With this decision the ESA has guaranteed Elon Musk’s prediction will be right:
SpaceX CEO Elon Musk: Europe’s rocket ‘has no chance’.
By Jonathan Amos
Science correspondent, BBC News
19 November 2012 Last updated at 10:47
http://m.bbc.co.uk/news/science-environment-20389148
He meant there the Ariane 5 could not compete with the Falcon 9. They would have to move to the Ariane 6 to produce a cost competitive rocket. The Ariane 5 ME is likely to be even more expensive so won’t help in that regard.
But the ESA already has the means to produce a cost competitive rocket, but a false costing model prevents them from seeing it. They have the idea that a stage is only cost effective when using a single engine. So their plan for an Ariane 6 was to make stage at about the size of the Ariane 5 core but using an engine twice as powerful as the Vulcain.

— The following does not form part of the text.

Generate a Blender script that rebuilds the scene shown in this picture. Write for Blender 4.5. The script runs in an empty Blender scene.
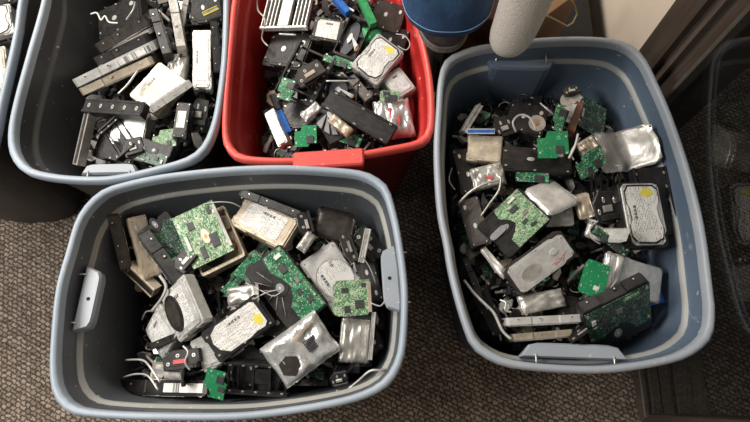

The problem is this would have been a multi-billion development project for the new engine; thus explaining their inability to pull the trigger on its development. But the point of the matter is Spacex has shown this cost model is fallacious. A stage can be cost effective using multiple copies of a smaller lower cost engine.
By just using two or three Vulcains on the Ariane 5 core they would get a launcher of comparable cost to the Falcon 9. But an even more important result of this is that it would also without the side boosters give Europe an independent manned spaceflight capability.
Bob Clark
I’m just wondering, with Eurozone budgets hemorrhaging red ink, how long it’ll be before people start demanding that ESA stop ‘wasting’ money on rockets and spend it on social programs.